| Goal |
The required output consists solely of the lines from the one containing "Build this scene" down to the one containing "COL = SC.collection", both included, each quoted exactly.

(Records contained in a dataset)
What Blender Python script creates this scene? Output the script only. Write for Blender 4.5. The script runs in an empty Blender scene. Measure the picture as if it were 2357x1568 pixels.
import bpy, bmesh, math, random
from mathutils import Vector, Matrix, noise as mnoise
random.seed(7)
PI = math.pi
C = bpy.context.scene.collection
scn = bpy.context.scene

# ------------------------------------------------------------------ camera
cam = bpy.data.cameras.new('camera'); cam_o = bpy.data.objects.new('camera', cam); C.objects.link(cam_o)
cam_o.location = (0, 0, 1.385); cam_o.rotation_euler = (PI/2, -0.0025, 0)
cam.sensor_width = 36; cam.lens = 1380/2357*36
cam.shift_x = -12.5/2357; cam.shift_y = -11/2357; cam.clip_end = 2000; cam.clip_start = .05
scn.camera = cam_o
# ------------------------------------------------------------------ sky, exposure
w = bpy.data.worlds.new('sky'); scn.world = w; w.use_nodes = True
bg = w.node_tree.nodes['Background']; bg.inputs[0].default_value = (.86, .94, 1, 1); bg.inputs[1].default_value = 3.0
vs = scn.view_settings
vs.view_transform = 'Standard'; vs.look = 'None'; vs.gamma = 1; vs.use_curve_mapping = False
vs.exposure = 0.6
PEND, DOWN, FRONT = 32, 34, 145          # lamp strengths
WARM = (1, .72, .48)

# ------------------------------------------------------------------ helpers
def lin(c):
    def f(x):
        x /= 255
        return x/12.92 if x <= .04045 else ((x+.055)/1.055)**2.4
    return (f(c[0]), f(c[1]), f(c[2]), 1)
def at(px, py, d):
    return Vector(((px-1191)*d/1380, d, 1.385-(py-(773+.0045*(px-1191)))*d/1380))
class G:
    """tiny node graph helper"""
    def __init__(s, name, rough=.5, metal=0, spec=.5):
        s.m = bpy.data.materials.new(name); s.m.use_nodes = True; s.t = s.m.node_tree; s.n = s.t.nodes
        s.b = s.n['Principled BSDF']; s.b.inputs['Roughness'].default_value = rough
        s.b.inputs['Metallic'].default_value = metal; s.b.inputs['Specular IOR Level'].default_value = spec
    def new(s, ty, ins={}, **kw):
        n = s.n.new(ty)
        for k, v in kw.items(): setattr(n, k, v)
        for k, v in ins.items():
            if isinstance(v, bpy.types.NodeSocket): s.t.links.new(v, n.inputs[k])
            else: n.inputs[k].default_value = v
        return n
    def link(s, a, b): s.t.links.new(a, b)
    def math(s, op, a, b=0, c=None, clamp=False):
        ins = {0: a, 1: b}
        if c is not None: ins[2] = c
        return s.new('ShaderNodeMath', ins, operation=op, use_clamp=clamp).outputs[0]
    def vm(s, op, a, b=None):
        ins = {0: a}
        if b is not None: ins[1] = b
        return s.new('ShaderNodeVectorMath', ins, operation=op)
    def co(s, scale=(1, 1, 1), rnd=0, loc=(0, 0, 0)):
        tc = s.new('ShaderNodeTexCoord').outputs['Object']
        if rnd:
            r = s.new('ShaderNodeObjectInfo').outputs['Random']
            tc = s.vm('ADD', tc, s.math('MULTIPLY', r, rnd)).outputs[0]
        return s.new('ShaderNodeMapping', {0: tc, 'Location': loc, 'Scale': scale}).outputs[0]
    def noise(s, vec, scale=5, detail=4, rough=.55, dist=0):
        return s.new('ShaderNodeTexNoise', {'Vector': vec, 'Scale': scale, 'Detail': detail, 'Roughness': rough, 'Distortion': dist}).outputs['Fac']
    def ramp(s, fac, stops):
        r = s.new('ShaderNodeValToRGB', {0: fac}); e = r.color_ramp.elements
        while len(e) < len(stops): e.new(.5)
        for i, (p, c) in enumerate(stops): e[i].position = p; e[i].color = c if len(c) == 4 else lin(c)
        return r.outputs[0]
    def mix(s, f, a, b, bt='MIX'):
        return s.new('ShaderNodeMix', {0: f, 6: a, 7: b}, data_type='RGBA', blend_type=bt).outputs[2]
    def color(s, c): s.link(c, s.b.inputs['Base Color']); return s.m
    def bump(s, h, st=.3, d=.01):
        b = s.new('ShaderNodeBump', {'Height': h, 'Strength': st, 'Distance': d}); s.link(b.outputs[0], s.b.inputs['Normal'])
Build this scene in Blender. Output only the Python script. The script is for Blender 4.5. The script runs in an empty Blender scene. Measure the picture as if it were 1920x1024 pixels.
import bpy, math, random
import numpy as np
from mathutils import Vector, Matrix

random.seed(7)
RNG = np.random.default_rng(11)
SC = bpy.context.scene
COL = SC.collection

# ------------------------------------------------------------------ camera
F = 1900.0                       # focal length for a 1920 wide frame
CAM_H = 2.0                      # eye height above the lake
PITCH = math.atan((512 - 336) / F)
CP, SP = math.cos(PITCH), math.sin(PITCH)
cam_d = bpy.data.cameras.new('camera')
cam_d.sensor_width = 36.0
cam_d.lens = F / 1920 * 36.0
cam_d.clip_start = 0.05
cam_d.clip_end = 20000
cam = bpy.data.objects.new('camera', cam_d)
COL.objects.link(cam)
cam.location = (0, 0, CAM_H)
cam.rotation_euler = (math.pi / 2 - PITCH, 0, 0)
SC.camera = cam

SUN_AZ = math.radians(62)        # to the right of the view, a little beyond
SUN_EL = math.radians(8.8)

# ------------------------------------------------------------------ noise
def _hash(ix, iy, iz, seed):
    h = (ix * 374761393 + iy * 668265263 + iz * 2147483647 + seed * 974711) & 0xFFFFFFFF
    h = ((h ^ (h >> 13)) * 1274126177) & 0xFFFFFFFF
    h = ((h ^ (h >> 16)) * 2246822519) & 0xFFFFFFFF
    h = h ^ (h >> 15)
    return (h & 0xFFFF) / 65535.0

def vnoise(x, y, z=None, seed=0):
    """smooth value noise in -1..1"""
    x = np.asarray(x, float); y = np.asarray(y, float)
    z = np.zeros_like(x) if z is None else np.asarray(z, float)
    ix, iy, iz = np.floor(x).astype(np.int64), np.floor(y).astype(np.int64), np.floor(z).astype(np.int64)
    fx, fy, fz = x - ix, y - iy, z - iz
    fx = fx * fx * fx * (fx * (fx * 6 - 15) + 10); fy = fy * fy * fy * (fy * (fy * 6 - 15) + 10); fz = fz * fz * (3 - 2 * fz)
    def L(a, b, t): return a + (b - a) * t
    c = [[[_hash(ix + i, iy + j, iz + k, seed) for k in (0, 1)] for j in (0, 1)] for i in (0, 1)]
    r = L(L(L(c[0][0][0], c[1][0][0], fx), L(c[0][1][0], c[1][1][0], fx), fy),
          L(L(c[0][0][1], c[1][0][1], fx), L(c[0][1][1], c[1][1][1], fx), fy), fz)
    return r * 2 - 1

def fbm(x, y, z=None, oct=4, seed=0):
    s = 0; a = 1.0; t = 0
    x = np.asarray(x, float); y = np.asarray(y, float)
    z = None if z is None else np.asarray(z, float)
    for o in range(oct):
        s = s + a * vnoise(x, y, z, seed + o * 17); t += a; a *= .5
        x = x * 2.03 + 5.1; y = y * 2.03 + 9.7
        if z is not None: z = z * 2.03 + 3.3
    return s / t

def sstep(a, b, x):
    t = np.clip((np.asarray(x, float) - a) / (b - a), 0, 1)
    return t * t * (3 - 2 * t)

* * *

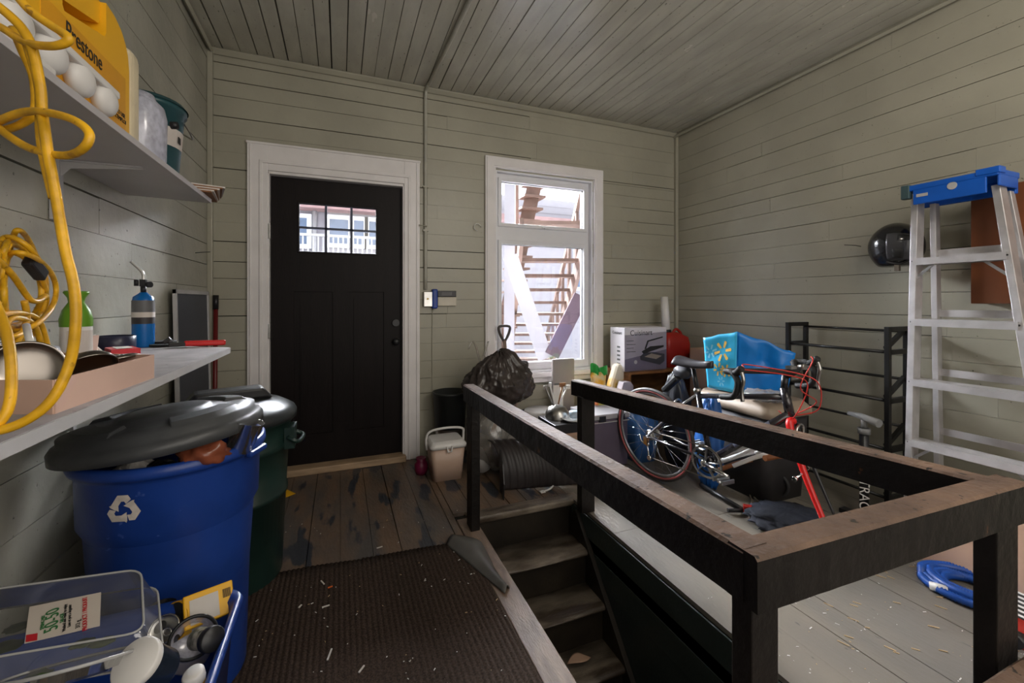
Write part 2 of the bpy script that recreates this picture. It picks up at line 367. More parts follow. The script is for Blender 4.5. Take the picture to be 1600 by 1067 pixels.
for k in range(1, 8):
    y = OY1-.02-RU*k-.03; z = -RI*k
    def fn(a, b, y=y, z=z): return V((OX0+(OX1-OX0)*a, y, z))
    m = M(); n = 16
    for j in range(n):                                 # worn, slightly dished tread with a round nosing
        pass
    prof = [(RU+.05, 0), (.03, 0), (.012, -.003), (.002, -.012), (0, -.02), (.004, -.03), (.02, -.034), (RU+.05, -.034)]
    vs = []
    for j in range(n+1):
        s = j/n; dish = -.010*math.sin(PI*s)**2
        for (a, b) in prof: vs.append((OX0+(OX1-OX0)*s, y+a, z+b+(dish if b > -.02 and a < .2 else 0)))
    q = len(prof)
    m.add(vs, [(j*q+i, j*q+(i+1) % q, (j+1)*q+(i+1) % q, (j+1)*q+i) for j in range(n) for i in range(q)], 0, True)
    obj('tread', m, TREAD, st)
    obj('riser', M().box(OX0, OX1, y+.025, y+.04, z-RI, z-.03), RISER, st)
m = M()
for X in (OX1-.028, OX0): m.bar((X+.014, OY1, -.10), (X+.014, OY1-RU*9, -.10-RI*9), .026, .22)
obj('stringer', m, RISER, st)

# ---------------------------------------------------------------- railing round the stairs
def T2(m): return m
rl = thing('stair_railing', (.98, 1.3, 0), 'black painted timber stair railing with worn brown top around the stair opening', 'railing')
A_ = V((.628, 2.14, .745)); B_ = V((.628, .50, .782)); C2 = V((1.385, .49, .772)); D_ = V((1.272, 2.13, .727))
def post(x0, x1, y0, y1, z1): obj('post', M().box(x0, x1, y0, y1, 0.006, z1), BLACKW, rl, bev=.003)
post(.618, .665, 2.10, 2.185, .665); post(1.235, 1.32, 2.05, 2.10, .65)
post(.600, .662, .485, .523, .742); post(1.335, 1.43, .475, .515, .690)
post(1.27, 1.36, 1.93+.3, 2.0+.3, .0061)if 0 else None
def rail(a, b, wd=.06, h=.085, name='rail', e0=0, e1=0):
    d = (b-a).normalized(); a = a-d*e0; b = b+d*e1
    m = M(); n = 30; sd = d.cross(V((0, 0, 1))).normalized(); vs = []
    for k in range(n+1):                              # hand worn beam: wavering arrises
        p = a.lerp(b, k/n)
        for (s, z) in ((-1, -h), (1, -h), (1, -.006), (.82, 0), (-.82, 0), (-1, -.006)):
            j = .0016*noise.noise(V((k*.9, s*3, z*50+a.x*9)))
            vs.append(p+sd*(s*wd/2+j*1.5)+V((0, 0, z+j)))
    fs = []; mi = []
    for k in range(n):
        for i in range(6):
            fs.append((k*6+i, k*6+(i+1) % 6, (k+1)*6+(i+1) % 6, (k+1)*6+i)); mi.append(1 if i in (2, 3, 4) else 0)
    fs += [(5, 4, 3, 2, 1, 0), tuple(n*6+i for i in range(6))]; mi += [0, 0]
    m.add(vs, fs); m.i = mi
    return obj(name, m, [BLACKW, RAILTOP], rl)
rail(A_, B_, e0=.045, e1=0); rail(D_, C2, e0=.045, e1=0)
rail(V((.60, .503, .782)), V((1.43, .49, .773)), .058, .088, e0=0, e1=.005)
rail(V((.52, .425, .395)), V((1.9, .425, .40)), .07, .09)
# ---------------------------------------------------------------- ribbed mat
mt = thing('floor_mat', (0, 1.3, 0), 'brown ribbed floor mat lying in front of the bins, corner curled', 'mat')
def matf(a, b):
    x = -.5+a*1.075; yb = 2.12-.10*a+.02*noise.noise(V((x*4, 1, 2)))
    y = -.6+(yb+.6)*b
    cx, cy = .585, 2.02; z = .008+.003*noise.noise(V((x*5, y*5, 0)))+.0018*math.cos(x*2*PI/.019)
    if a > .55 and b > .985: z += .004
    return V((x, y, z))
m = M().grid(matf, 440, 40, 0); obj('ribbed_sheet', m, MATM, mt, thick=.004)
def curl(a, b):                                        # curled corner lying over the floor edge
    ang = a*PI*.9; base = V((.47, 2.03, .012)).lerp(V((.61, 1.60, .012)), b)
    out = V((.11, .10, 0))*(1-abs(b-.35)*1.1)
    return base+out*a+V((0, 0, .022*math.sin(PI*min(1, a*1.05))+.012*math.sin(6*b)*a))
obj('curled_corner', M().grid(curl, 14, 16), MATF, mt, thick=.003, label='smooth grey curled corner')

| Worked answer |
Build this scene in Blender. Output only the Python script. The script is for Blender 4.5. The script runs in an empty Blender scene. Measure the picture as if it were 1920x1024 pixels.
import bpy, math, random
import numpy as np
from mathutils import Vector, Matrix

random.seed(7)
RNG = np.random.default_rng(11)
SC = bpy.context.scene
COL = SC.collection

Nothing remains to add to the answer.